A LC 116/03, em seu artigo 6º, § 2º, I, claramente não se desincumbiu do papel que lhe foi atribuído pela CF, de “instrumento essencial de limitação normativa da ação tributante do Estado” (Celso de Mello, ADI 1600). Da forma como redigido, o citado artigo fomenta incerteza e conflitos de competência, tornando inseguro tanto o Direito positivo quanto os direitos dos jurisdicionados.

Conclusão

Os breves apontamentos acima corroboram o que se disse no início deste texto: o artigo 6º, § 2º, I, da LC 116/03 não desempenha, adequadamente, as funções prescritas pelo artigo 146, I e III, da CF. O referido dispositivo, ao invés de coibir conflitos de competência, estimula-os, já que, ao permitir a cobrança do ISS-importação do tomador ou do intermediário, abre espaço para que diferentes sujeitos sejam cobrados do imposto e diferentes municípios o exijam numa mesma operação.

As consequências dessa indeterminação são várias: ela inviabiliza o exercício preciso e harmônico da competência municipal; fomenta a insegurança jurídica; desrespeita a certeza do direito.

Além disso, ela atenta contra a igualdade de tratamento entre contribuintes e não observa a capacidade contributiva do intermediário do serviço importado.

Certamente, um pronunciamento do STF a respeito da regra analisada resultaria na declaração de sua inconstitucionalidade.

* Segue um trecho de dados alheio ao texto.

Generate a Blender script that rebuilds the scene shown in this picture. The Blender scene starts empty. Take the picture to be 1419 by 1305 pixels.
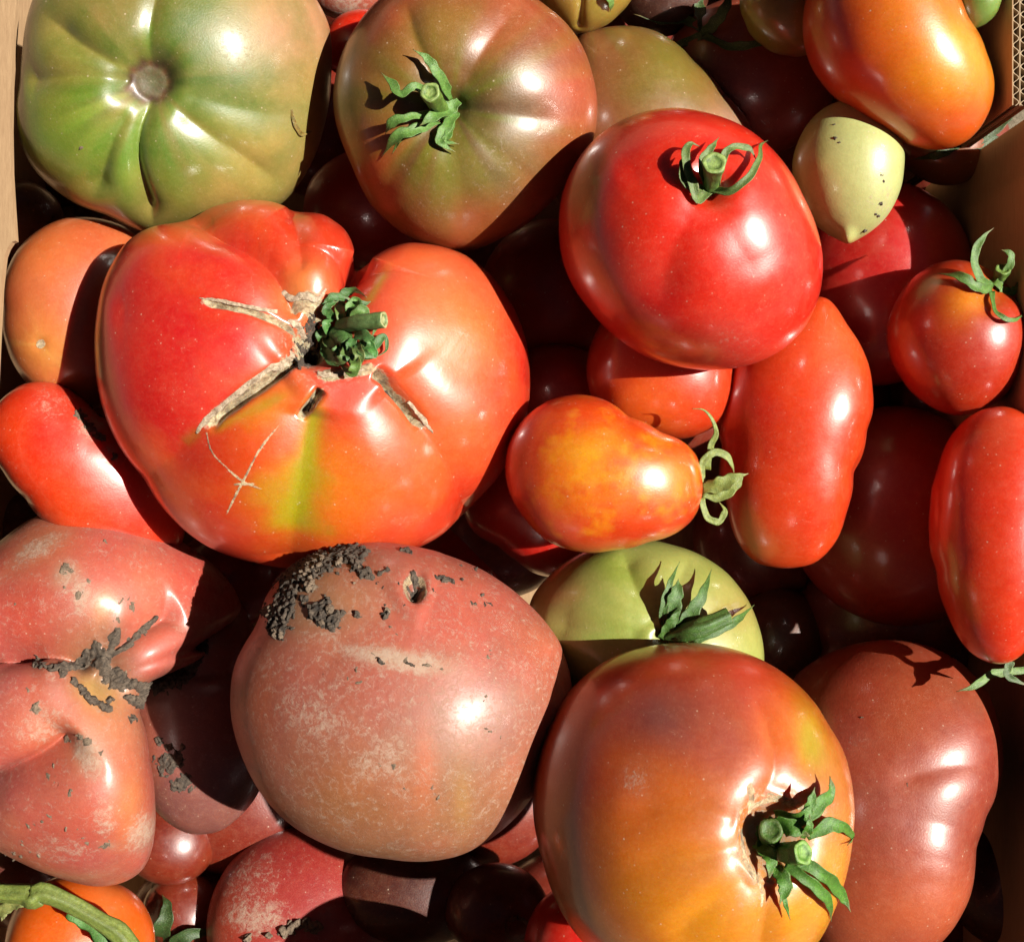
import bpy, math, random
import numpy as np
from mathutils import Vector
random.seed(4); RNG = np.random.default_rng(4)
# ---------------------------------------------------------------- camera, sky, sun, exposure
S = 0.00025                 # one unit of the layout grid is a quarter of a millimetre
W, H, D = 1419.0, 1305.0, 1500.0
BZ = 490                    # height of the layout's zero level above the box floor
scene = bpy.context.scene
cam_data = bpy.data.cameras.new('camera'); cam = bpy.data.objects.new('camera', cam_data)
scene.collection.objects.link(cam); scene.camera = cam
cam.location = (0, 0, (D + BZ) * S)
cam_data.sensor_fit = 'HORIZONTAL'; cam_data.sensor_width = 36.0
cam_data.lens = 36.0 * D / W
cam_data.clip_start = 0.01; cam_data.clip_end = 100
SUN_EL, SUN_AZ = math.radians(48), math.radians(4)       # azimuth measured from +x towards +y
sun_dir = Vector((math.cos(SUN_EL) * math.cos(SUN_AZ), math.cos(SUN_EL) * math.sin(SUN_AZ), math.sin(SUN_EL)))
world = bpy.data.worlds.new("World"); scene.world = world; world.use_nodes = True
wn = world.node_tree; bg = wn.nodes['Background']; sky = wn.nodes.new('ShaderNodeTexSky')
sky.sky_type = 'NISHITA'; sky.sun_disc = False; sky.sun_elevation = SUN_EL
sky.sun_rotation = math.pi / 2 - SUN_AZ; sky.air_density = 0.2; sky.dust_density = 0.1; sky.ozone_density = 0.5; sky.altitude = 2500
wb = wn.nodes.new('ShaderNodeMix'); wb.data_type = 'RGBA'; wb.blend_type = 'MULTIPLY'; wb.inputs[0].default_value = 1.0
wb.inputs[7].default_value = (1.0, 0.74, 0.46, 1)      # the photograph's warm white balance
wn.links.new(sky.outputs[0], wb.inputs[6]); wn.links.new(wb.outputs[2], bg.inputs[0]); bg.inputs[1].default_value = 0.05
sl = bpy.data.lights.new('sun', 'SUN'); sl.energy = 5.0; sl.angle = math.radians(0.53); sl.color = (1.0, 0.95, 0.86)
so = bpy.data.objects.new('sun', sl); scene.collection.objects.link(so)
so.rotation_euler = sun_dir.to_track_quat('Z', 'Y').to_euler(); so.location = (1, 0, 2)
scene.view_settings.view_transform = 'Standard'; scene.view_settings.look = 'None'
scene.cycles.max_bounces = 6; scene.cycles.diffuse_bounces = 4; scene.cycles.glossy_bounces = 3
scene.view_settings.exposure = 1.06; scene.view_settings.gamma = 1.0

# ---------------------------------------------------------------- helpers
CAM = np.array([0.0, 0.0, D])
def unproj(px, py, z):
    k = (D - z) / D
    return np.array([(px - W / 2) * k, (H / 2 - py) * k, z])
def proj(P):
    k = D / (D - P[:, 2])
    return W / 2 + P[:, 0] * k, H / 2 - P[:, 1] * k
def lin(c):
    c = np.array(c, float) / 255.0
    c = np.where(c <= 0.04045, c / 12.92, ((c + 0.055) / 1.055) ** 2.4)
    l = c @ np.array([0.25, 0.6, 0.15]); c = np.clip(l + (c - l) * 1.10, 0.004, 1) * 0.64
    return c * (np.array([1.0, 1.06, 0.95]) if c[0] > 2.5 * c[1] else 1.0)
def _hash(i, j, k, seed):
    n = (i * 73856093) ^ (j * 19349663) ^ (k * 83492791) ^ (seed * 2654435)
    n = (n ^ (n >> 13)) * 1274126177
    return ((n ^ (n >> 16)) & 0xffff) / 65535.0
def vnoise(P, seed=0):
    P = np.asarray(P, float); F = np.floor(P).astype(np.int64); f = P - F; f = f * f * (3 - 2 * f)
    r = 0
    for a in (0, 1):
        for b in (0, 1):
            for c in (0, 1):
                w = (f[:, 0] if a else 1 - f[:, 0]) * (f[:, 1] if b else 1 - f[:, 1]) * (f[:, 2] if c else 1 - f[:, 2])
                r = r + w * _hash(F[:, 0] + a, F[:, 1] + b, F[:, 2] + c, seed)
    return r * 2 - 1
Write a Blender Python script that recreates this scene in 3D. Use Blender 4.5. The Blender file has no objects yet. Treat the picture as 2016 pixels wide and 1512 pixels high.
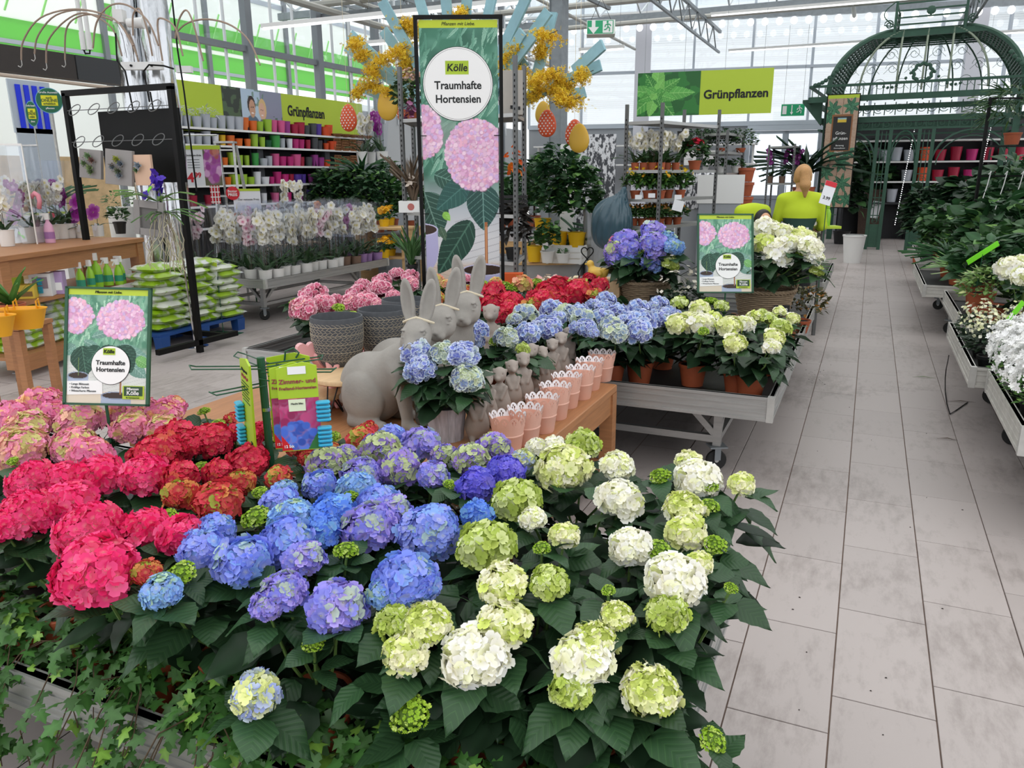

Afinal, à luz das considerações feitas ao longo deste artigo, permanece a dúvida: quem paga o ISS na importação de serviços?


[1] Art. 6o Os Municípios e o Distrito Federal, mediante lei, poderão atribuir de modo expresso a responsabilidade pelo crédito tributário a terceira pessoa, vinculada ao fato gerador da respectiva obrigação, excluindo a responsabilidade do contribuinte ou atribuindo-a a este em caráter supletivo do cumprimento total ou parcial da referida obrigação, inclusive no que se refere à multa e aos acréscimos legais.

[...]

  • 2oSem prejuízo do disposto no caput e no § 1odeste artigo, são responsáveis:

I – o tomador ou intermediário de serviço proveniente do exterior do País ou cuja prestação se tenha iniciado no exterior do País;

[2] STF; Pleno; RE 704.292; Relator: Ministro Dias Toffoli; julgamento em: 19/10/2016; p. 1.

[3]Constituição, liberdade e interpretação. 2ª ed. São Paulo: Malheiros, 2021;p. 17.